The ruling follows an 11-1 jury recommendation in the 2018 killings of his wife’s parents and brother in Tarpon Springs.
CLEARWATER, Fla. — A Pinellas County judge on Friday sentenced Shelby Nealy to death for the 2018 killings of his wife’s parents and brother, sealing the punishment in a case that stretched across two counties and began with the hidden death of his wife nearly a year earlier.
Judge Joseph Bulone imposed the sentence at the Pinellas County Justice Center months after a jury voted 11-1 to recommend death for the triple killing of Richard Ivancic, Laura Ivancic and their son, Nicholas Ivancic. Nealy, 32, had already been serving a 30-year prison sentence after pleading guilty to manslaughter in the death of his wife, Jaime Ivancic. Friday’s hearing marked the latest major step in one of the Tampa Bay area’s most disturbing homicide cases, with an appeal already underway.
The case began in January 2018, when investigators say Nealy killed Jaime Ivancic, who was 21, at the Port Richey home they shared in Pasco County. Prosecutors said he strangled and beat her, then buried her body in the backyard. For months after her death, authorities said, Nealy kept up the appearance that she was still alive by using her phone and carrying on messages with relatives. That deception lasted through most of 2018, buying him time while Jaime’s family grew increasingly suspicious and tried to understand why they could not hear directly from her.
By late December 2018, that suspicion had sharpened. Prosecutors said Nealy went to the Ivancic family’s home in Tarpon Springs and killed Richard Ivancic, 71, Laura Ivancic, 59, and Nicholas Ivancic, 25. Court records and testimony described the three deaths as hammer killings. Richard and Laura Ivancic’s bodies were later found rolled in rugs, while Nicholas Ivancic’s body was wrapped in a painter’s drop cloth. Their three dogs were also killed. The bodies were discovered Jan. 1, 2019, when deputies made a welfare check at the home on Juanita Way.
Investigators tied the case together quickly after finding that Laura Ivancic’s 2013 Kia Sorrento was missing. Police later tracked the vehicle to Ohio, where Nealy was arrested. During questioning, prosecutors said, he admitted killing Jaime Ivancic and then her family. In one of the details that later became central to the penalty phase, the state argued that Nealy did not kill in a sudden burst of panic. Instead, prosecutors pointed to the nearly yearlong cover story, the messages sent from phones after the deaths, and the travel from Pasco County into Pinellas County as signs of planning and control.

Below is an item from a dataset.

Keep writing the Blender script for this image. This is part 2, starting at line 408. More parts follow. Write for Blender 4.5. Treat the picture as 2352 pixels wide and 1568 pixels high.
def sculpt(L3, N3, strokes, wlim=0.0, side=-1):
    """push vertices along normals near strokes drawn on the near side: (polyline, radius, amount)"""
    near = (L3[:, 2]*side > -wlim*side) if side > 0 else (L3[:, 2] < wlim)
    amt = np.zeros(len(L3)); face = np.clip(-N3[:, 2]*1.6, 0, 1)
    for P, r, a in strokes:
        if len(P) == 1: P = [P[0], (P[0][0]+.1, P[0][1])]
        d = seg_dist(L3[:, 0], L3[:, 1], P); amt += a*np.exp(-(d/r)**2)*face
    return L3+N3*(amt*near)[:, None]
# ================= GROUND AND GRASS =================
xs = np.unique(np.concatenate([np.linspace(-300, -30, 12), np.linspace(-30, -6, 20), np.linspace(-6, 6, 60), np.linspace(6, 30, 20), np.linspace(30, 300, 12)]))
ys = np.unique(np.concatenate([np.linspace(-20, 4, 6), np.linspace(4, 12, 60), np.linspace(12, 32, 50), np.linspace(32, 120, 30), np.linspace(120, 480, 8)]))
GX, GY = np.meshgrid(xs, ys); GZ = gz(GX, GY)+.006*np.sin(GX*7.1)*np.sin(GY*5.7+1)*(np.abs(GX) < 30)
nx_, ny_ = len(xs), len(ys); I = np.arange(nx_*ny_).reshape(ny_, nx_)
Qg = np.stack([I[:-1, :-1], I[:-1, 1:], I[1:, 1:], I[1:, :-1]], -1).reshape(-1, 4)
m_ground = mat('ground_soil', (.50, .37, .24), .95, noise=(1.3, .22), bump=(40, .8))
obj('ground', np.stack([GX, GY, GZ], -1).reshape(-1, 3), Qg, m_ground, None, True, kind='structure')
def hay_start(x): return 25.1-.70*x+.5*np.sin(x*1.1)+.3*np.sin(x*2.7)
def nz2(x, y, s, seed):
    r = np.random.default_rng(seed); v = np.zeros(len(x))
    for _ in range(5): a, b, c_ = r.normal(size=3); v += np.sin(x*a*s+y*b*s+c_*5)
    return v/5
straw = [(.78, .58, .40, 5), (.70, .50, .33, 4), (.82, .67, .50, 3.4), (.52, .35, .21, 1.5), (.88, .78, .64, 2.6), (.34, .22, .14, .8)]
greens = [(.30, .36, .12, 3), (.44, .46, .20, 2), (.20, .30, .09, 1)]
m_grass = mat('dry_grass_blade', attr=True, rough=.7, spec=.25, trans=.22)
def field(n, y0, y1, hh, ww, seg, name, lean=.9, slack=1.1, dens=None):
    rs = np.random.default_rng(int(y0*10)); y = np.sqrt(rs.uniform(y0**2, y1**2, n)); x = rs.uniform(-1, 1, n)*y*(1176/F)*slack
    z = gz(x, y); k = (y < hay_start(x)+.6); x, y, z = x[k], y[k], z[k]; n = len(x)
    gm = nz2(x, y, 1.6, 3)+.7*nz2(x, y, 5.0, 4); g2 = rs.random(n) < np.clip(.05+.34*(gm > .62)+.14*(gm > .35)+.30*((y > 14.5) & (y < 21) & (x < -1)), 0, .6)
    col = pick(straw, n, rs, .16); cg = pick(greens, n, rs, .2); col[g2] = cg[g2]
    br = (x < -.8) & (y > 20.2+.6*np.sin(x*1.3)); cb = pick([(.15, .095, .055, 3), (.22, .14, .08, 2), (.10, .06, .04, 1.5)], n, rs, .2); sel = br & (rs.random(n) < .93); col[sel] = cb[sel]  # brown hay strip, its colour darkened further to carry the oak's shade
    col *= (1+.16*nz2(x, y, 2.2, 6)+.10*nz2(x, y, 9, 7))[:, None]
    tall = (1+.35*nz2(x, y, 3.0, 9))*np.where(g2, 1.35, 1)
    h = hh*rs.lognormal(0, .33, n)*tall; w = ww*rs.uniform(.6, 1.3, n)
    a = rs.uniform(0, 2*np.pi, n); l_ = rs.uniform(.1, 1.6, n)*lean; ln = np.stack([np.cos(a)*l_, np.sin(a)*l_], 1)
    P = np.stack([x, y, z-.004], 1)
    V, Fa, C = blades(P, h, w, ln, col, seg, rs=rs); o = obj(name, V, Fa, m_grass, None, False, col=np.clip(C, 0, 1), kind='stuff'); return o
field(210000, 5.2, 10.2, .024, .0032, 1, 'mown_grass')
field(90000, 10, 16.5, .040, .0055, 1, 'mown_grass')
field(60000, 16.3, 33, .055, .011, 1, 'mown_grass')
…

Nealy pleaded guilty in late 2023 to the murders in Pinellas County and to animal cruelty charges tied to the dogs, while also resolving the Pasco case involving his wife’s death. That moved the Pinellas case into a penalty phase rather than a trial over guilt. In July 2025, jurors heard days of testimony about the killings, Nealy’s conduct after them, and the defense claim that trauma and brain injury affected his behavior. After deliberating, the jury recommended death by an 11-1 vote, a threshold that gave prosecutors strong support heading into final sentencing.
At a Spencer hearing in December 2025, the defense made a final push for a life sentence without parole. Nealy’s lawyers presented brain scans and testimony they said showed traumatic injury, mental health damage and a reduced ability to control aggression. Prosecutors answered with evidence from Nealy’s own statements and the long trail of deception that followed the killings. Bulone weighed those aggravating and mitigating factors before returning to court Friday to announce the sentence. Court TV reported that the judge said Nealy had “forfeited his right to live.”
Victim impact statements gave the hearing much of its force. Jaime Ivancic’s sister, who has adopted the couple’s children, urged the court to impose death. She said her position was not about revenge but about protecting the children from future manipulation and from the man who, she said, shattered their family. Nealy did not speak before the sentence was imposed, and reports from the courtroom described him as showing little or no visible reaction as Bulone read the punishment.
Florida law now sends the case into the long appellate track that follows every death sentence. Defense attorneys said an appeal had been filed. That means Friday’s decision, while final at the trial-court level, is not the last legal word. Still, the sentence closes the immediate question left open after the 2023 guilty pleas and the 2025 jury recommendation: whether the state would seek to execute Nealy for the Tarpon Springs killings or leave him in prison for life.
As of Friday, Nealy remains under a 30-year sentence in the death of Jaime Ivancic and now faces three death sentences in Pinellas County. The next milestone is the appellate review that will test the judge’s ruling and the penalty-phase record.
Author note: Last updated April 10, 2026.